L'estimation "leurre" établissait le coût par train à 20 millions d'euros. Ce montant "ne reposait sur aucune analyse", indique la Cour. Il a été présenté au Syndicat des transports d'Ile-de-France (STIF). L'autorité organisatrice des transports, présidée par Jean-Paul Huchon (PS) – à la tête du conseil régional – a, "pour la première fois", souligne M. Migaud, accepté de "cofinancer un programme majeur d'acquisition de matériel". Mais le STIF s'est engagé à payer la moitié du marché sur la base du coût prévisionnel annoncé par la RATP en 2008, c'est-à-dire à verser 650 millions d'euros.
LA MAIN À LA POCHE
Lors de la signature du marché en 2009, l'offre réelle d'Alstom a atteint plus de 25,8 millions d'euros par train. La RATP a tenté d'obtenir une participation du STIF paritaire mais au prorata du coût réel. Elle a essuyé un refus net et clair de la part de M. Huchon. La Régie s'est vue contrainte de prendre à sa charge les 190 millions d'euros supplémentaires par rapport à ce qu'elle aurait dû payer si elle avait fait la vérité des prix dès le départ. Au final, le STIF ne supporte que 37 % du coût réel total, au lieu de la moitié. "La stratégie" de la RATP "était peu efficace pour tirer les prix vers le bas", observe M. Migaud. Avec une seule entreprise sur les rangs, elle n'était pas en position de force pour négocier. Le bluff sur les prix "a privé la Régie d'une partie du financement qu'elle pouvait espérer du STIF", conclut la Cour.

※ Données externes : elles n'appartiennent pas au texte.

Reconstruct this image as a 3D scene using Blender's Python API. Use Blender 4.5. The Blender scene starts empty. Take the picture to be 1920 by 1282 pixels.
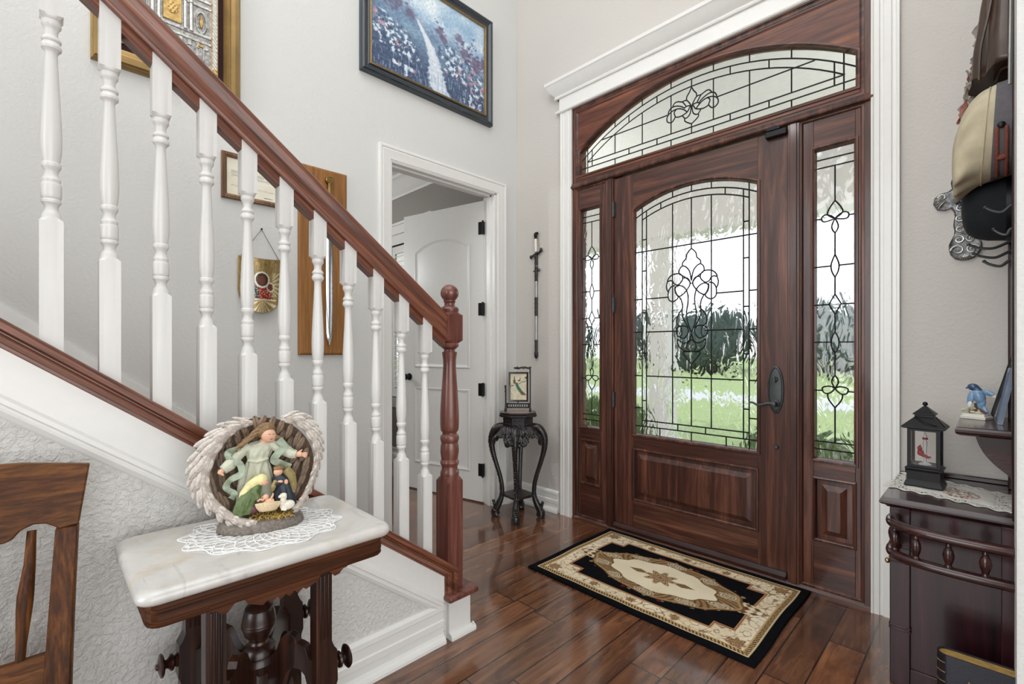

En juin 2012, le marché des 65 trains a été réévalué à 2 milliards d'euros. Le STIF promet toujours de verser 650 millions d'euros. Reste 1,35 milliard d'euros à la charge de la RATP, soit plus des deux tiers du coût. Consolation : selon la Cour, la Régie devrait se voir compenser en "grande partie" ce manque à gagner après 2039. Ce sera aux collectivités qui financent le STIF de mettre la main à la poche pour payer au prix fort la facture présidentielle de 2011.